EUROPE NEWS: The kids are okay

Global investors and opportunistic funds have been moving into UK student accommodation as core looks ‘fully priced’Goldman Sachs Real Estate Principal Investment Area (REPIA) has found a way to get exposure to the UK student accommodation sector. Looking for distressed assets, the firm bought a portfolio of 21 assets last month from the remnants of a collapsed investor called Opal Property Group, giving it student digs is major cities such as London, Manchester, Leeds and Liverpool. REPIA went into the transaction with Greystar Real Estate Partners, the largest US operator of student accommodation in the US, following a partnership the pair struck up in America earlier this year.

What made this transaction particularly noteworthy is it became the third major investment in the UK student accommodation sector in the past 12 months. “There is a gravitational pull in the sector,” as London-based Jonathan Harris of Macquarie Capital put it, as yet more significant capital gets chaperoned into the niche sector. 

Some real estate professionals believe that Singapore’s GIC Private was among the earliest, if not the earliest, of global investors to recognize opportunity in the UK student accommodation sector. In 2005, the sovereign wealth fund formed a joint venture with UK operator UNITE to create the Unite Capital Cities fund, which manages several hundred million pounds worth of assets. That fund got extended last year at roughly the same time as the pair structured a different partnership called the London Student Accommodation Joint Venture (LSAV), into which they announced plans to tip £330 million (€407.6 million; $536.06 million), including debt, to invest in buildings. The idea was to structure LSAV as a 50:50 joint venture, which has the right of first refusal on UNITE’s London developments. 

GIC announced its latest initiatives last September and, that very same month, Dutch pension administrator PGGM announced it had purchased a stake in the UK’s University Partnerships Programme, another developer and operator of student accommodation. That transaction was different to the GIC and Goldman Sachs examples because PGGM took a 60 percent stake in the £1.4 billion operator from Barclays Infrastructure Funds Management for an undisclosed amount.
What PGGM and GIC like in particular is the stable long-term cash flow that student accommodation blocks throw off. In addition, by buying a stake in a business, PGGM didn’t have to wait around for a build-up phase.

Macquarie’s Harris, who advised on both the PGGM and Goldman/Greystar transactions, said the sector had gathered pace partly because core property was believed to be “fairly fully priced.” As a result, certain investors were examining alternative sectors that also provided a quality of income sharing core property characteristics.

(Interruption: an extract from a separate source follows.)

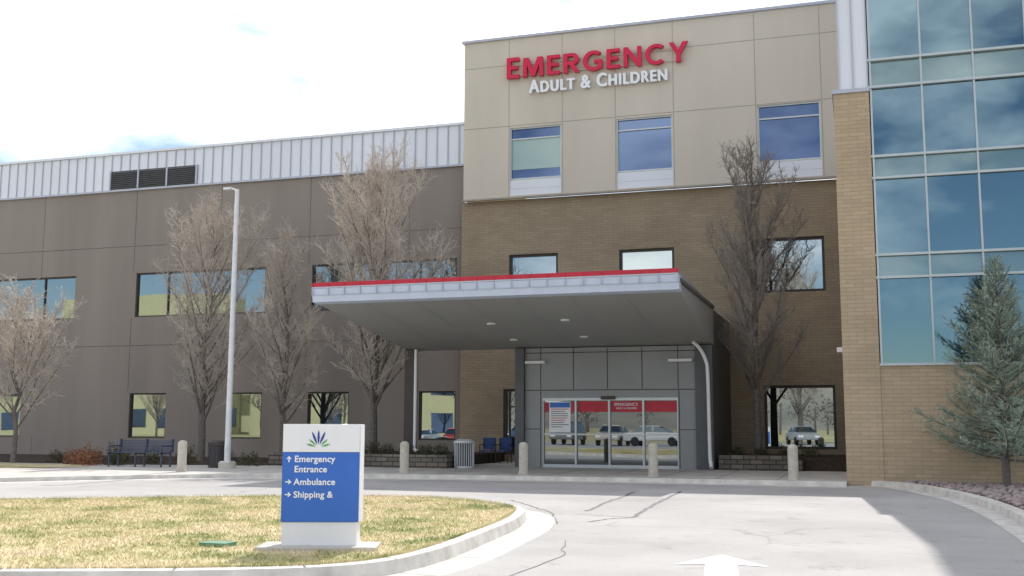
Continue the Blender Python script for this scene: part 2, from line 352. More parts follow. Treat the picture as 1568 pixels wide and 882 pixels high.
while x<-14.1:
    if not(-30.65<x<-26.15):b.box(x,x+.035,YW-.075,YW-.031,11.47,12.98)
    else:b.box(x,x+.035,YW-.075,YW-.031,12.3,12.98)
    x+=.46
b.out('wing_metal_ribs',M['rib'],H)
B().box(-60,-14.02,YW-.12,YW+6,13.003,13.1).out('wing_parapet_cap',M['metal'],H)
B().box(-60,-14.02,YW-.1,YW-.0,11.37,11.447).out('wing_band_flashing',M['rib'],H)
b=B();b.box(-30.6,-26.2,YW-.05,YW-.031,11.48,12.28);b.out('louver_back',M['frame'],H)
b=B()
for k in range(9):
    z=11.5+k*.085;b.quad((-30.55,YW-.1,z),(-26.25,YW-.1,z),(-26.25,YW-.055,z+.07),(-30.55,YW-.055,z+.07))
b.out('louver_blades',M['dgrey'],H)
b=B()
for x in (-30.6,-29.17,-27.73,-26.27):b.box(x,x+.07,YW-.12,YW-.04,11.46,12.28)
b.out('louver_frame',M['rib'],H)
YB=37.7
bh=[(-12.3,-10.4,5.95,7.75),(-8.1,-6.1,5.95,7.75),(-3.05,-.95,6.0,7.9),(-3.1,-.75,.65,2.8),(-12.5,-11.9,.35,2.75)]
wall('brick_wall',-14.2,-.3,0,9.85,YB,bh,M['brick'],H,.2)
B().quad((-14.2,YB,0),(-14.2,YW+.3,0),(-14.2,YW+.3,9.85),(-14.2,YB,9.85)).out('brick_return',M['brick'],H)
for i,h in enumerate(bh):
    window('brick_window_%d'%i,*h,YB+.14,M['glass'],M['frame'],H,fw=.09,trans=[2.1] if i==4 else [])
YE=37.45
eh=[(-12.2,-10.2,9.95,12.55),(-8.1,-6.05,9.95,12.55),(-3.05,-.92,9.95,12.6)]
wall('beige_wall',-14.05,-.25,9.9,16.05,YE,eh,M['beige'],H,.2)
b=B();b.quad((-14.05,YE,9.9),(-14.05,YE+8,9.9),(-14.05,YE+8,16.05),(-14.05,YE,16.05));b.quad((-14.05,YE,9.9),(-.3,YE,9.9),(-.3,YB+.1,9.9),(-14.05,YB+.1,9.9))
b.out('beige_return',M['beige'],H)
b=B();b.box(-14.0,-.25,YE+.3,YE+12,15.2,16.0);b.out('roof_mass',M['beige'],H)
B().box(-14.15,-.2,YE-.08,YE+12,16.053,16.15).out('beige_parapet_cap',M['rib'],H)
B().box(-14.07,-.3,YE-.05,YE+.1,9.83,9.897).out('beige_base_flashing',M['jointb'],H)
for i,h in enumerate(eh):
    a,c,d,e_=h
    window('beige_window_%d'%i,a,c,10.56,e_,YE+.12,M['glassb'],M['alu'],H,trans=[12.12],fw=.05)
    B().box(a,c,YE+.03,YE+.14,9.95,10.2).box(a,c,YE+.04,YE+.14,10.21,10.54).out('spandrel_%d'%i,M['metal'],H)
B().quad((-12.14,YE+.105,10.95),(-10.26,YE+.105,10.95),(-10.26,YE+.105,12.09),(-12.14,YE+.105,12.09)).out('window_blind',M['blind'],H)
b=B()
for x in (-12.24,-10.15,-8.14,-6.0,-3.1,-.87):
    b.box(x-.012,x+.012,YE-.004,YE+.01,12.66,16.04);b.box(x-.012,x+.012,YE-.004,YE+.01,9.92,12.62)
for z in (12.64,15.02):
    b.box(-14.04,-.3,YE-.0045,YE+.01,z-.012,z+.012)
b.out('beige_joints',M['jointb'],H)
YT=27.4
b=B()
b.box(-.35,.5,YT,YT+12,0,9.72);b.box(.5,18,YT+.02,YT+12,0,2.88);b.out('tower_brick',M['brick2'],H)
B().box(-.38,.52,YT-.04,YT+12,9.723,9.82).out('tower_brick_cap',M['rib'],H)
b=B();b.box(-.22,.5,YT+.06,YT+12,9.823,18);b.out('tower_metal_corner',M['metal'],H)
b=B()
for x in (-.22,.12,.47):b.box(x,x+.03,YT+.02,YT+.058,9.83,18)
b.out('tower_corner_ribs',M['rib'],H)
B().box(.503,18,YT+.12,YT+12,2.883,18).out('tower_core',M['dgrey'],H)
zs=[2.9,5.02,5.58,7.5,8.05,9.82,10.52,12.35,12.95,14.8,15.4,17.4]
xs=[.55+1.19*k for k in range(15)]
b=B();s_=B()
for j in range(len(zs)-1):
    sp=zs[j+1]-zs[j]<1
    for i in range(len(xs)-1):
        ty=random.gauss(0,.005);tx=random.gauss(0,.004)
        y=YT+.07
        q=[(xs[i],y+tx,zs[j]),(xs[i+1],y-tx,zs[j]),(xs[i+1],y-tx+ty,zs[j+1]),(xs[i],y+tx+ty,zs[j+1])]
        (s_ if sp else b).quad(*q)
b.out('tower_glass',M['glasst'],H);s_.out('tower_spandrels',M['span'],H)
b=B()
for z in zs:b.box(.5,18,YT-.03,YT+.09,z-.03,z+.03)
for x in xs:b.box(x-.022,x+.022,YT-.01,YT+.085,2.93,18)
b.out('tower_mullions',M['mull'],H)
b=B();b.box(-.4,18,YT-.05,YT+12,18.003,18.2);b.out('tower_cap',M['rib'],H)
# small wall light on the tower's side
B().box(-.5,-.353,YT+1.2,YT+1.4,3.3,3.42).out('tower_side_light',M['white'],H,bevel=.01)
# ---- letters
def text(name,body,x0,x1,z,y,size,m,parent,extr=.05,off=.02,fit=True,caps=.86,sp=1.08,bold=0):
    o=None
    for k in range(3 if bold else 1):
        c=bpy.data.curves.new(name,'FONT');c.body=body;c.size=size;c.extrude=extr;c.offset=off*size
        c.small_caps_scale=caps;c.space_character=sp
        if caps<1:
            for i in range(len(body)):
                if body[i].islower():c.body_format[i].use_small_caps=True
        c.materials.append(m);o=bpy.data.objects.new(name,c);link(o,parent)
        bpy.context.view_layer.update()
        o.rotation_euler=(math.pi/2,0,0)
        bb=[v_[0] for v_ in o.bound_box];w=max(bb)-min(bb);s=(x1-x0)/w if fit else 1
        o.scale=(s,1,1);o.location=(x0-min(bb)*s+(k-1)*bold*(1 if bold else 0),y+.0015*k,z+(0,.5*bold,-.5*bold)[k])
    return o
def arcring(a0,a1,cx,cz,rx,rz,th,n=26):
    o=[];i_=[]
    for k in range(n+1):
        a=rad(a0+(a1-a0)*k/n);o.append((cx+rx*math.cos(a),cz+rz*math.sin(a)));i_.append((cx+(rx-th)*math.cos(a),cz+(rz-th*.85)*math.sin(a)))
    return o,i_
GL={'E':(.6,[[(0,0),(.6,0),(.6,.17),(.2,.17),(.2,.42),(.54,.42),(.54,.58),(.2,.58),(.2,.83),(.6,.83),(.6,1),(0,1)]]),
'M':(.98,[[(0,0),(.19,0),(.2,.62),(.40,.02),(.58,.02),(.78,.62),(.79,0),(.98,0),(.95,1),(.70,1),(.49,.36),(.28,1),(.03,1)]]),
'N':(.8,[[(0,0),(.18,0),(.18,.66),(.6,0),(.8,0),(.8,1),(.62,1),(.62,.34),(.2,1),(0,1)]]),
'Y':(.84,[[(.32,0),(.52,0),(.52,.4),(.84,1),(.61,1),(.42,.6),(.23,1),(0,1),(.32,.4)]])}
def glyph(b,ch,X,Z,sx,sz,y0,y1):
    def T(P):return [(X+x*sx,Z+z*sz) for x,z in P]
    if ch in GL:
        for P in GL[ch][1]:b.ext(T(P),y0,y1)
        return GL[ch][0]*sx
    if ch in 'CG':
        o,i_=arcring(48,312,.5,.5,.5,.52,.2);b.ext(T(o+i_[::-1]),y0,y1)
        if ch=='G': b.ext(T([(.52,.54),(.52,.38),(.7,.38),(.7,.05),(.89,.1),(.89,.54)]),y0-.003,y1-.003);return .92*sx
        return .88*sx
    if ch=='R':
        b.ext(T([(0,0),(.2,0),(.2,1),(0,1)]),y0,y1)
        o,_=arcring(90,-90,.42,.7,.31,.30,.1,14);i_,_=arcring(90,-90,.40,.7,.13,.14,.1,14)
        b.ext(T([(.2,1)]+o+[(.2,.4),(.2,.56)]+i_[::-1]+[(.2,.84)]),y0-.002,y1)
        b.ext(T([(.27,.42),(.52,0),(.76,0),(.49,.44)]),y0-.004,y1-.004);return .74*sx
wd={'E':.6,'M':.98,'R':.74,'G':.92,'N':.8,'C':.88,'Y':.84};word='EMERGENCY'
sx=.82;gap=(6.85-sum(wd[c]*sx for c in word))/8
X=-12.27
for i,c in enumerate(word):
    lb=B();w=glyph(lb,c,X,14.43,sx,.8 if i==0 else .74,YE-.22,YE-.07);lb.out('letter_%s_%d'%(c,i),M['redsign'],H);X+=w+gap
b=B()
for z in (14.55,14.98):b.box(-12.1,-5.6,YE-.065,YE-.045,z-.02,z+.02)
b.out('letter_raceway',M['beige'],H)
text('adult_children_letters','Adult & Children',-11.4,-6.2,13.82,YE-.1,.70,M['whites'],H,.05,.008,caps=.84,sp=1.15,bold=.022)
# ---------------------------------------------------------------- canopy and vestibule
C=empty('entrance_canopy')
x0,x1=-14.35,-4.2;yf,yr=26.5,33.2;zf,zr=4.8,3.88
b=B()
b.quad((x0,yf,zf),(x0,yr,zr),(x1,yr,zr),(x1,yf,zf));b.out('soffit',M['soffit'],C)
b=B();b.quad((x0,yf,5.32),(x1,yf,5.32),(x1,yr,5.05),(x0,yr,5.05));b.quad((x0,yr,zr),(x0,yr,5.05),(x1,yr,5.05),(x1,yr,zr));b.out('canopy_roof',M['dgrey'],C)
b=B()
b.quad((x1,yf,zf),(x1,yr,zr),(x1,yr,5.05),(x1,yf,5.32));b.quad((x0,yf,5.32),(x0,yr,5.05),(x0,yr,zr),(x0,yf,zf));b.out('side_fascia',M['grey'],C)
B().box(x1-.02,x1+.05,yf+.1,yr,5.0,5.1).out('side_trim',M['dgrey'],C)
b=B();zt=5.16;b.quad((x0-.03,yf-.02,zf-.01),(x1+.03,yf-.02,zf-.01),(x1+.03,yf-.1,zt),(x0-.03,yf-.1,zt))
b.quad((x1+.03,yf-.02,zf-.01),(x1+.03,yf+.25,zf-.05),(x1+.03,yf+.25,zt),(x1+.03,yf-.1,zt))
b.quad((x0-.03,yf-.1,zt),(x0-.03,yf+.25,zt),(x0-.03,yf+.25,zf-.05),(x0-.03,yf-.02,zf-.01))
b.quad((x0-.03,yf-.02,zf-.01),(x0-.03,yf+.25,zf-.045),(x1+.03,yf+.25,zf-.045),(x1+.03,yf-.02,zf-.01))
b.out('front_fascia',M['fascia'],C)
b=B();n=21
for i in range(n+1):
    x=x0+(x1-x0)*i/n;b.box(x-.012,x+.012,yf-.125,yf-.05,4.98,5.17);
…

Of course, Harris pointed out that some investors have vast experience in this niche sector gathered in markets such as the US and Australia, where student accommodation has become very developed. The UK is not yet at that stage and, when coupled with the fact that some investors seem able to access properties at good risk-adjusted returns, it is gaining much more attention.

According to various reports, demand for higher education has never been stronger, which explains the trend of attracting capital. The number of full-time students in UK higher education grew by 540,000 between 1999 and 2012, an increase of 46 percent.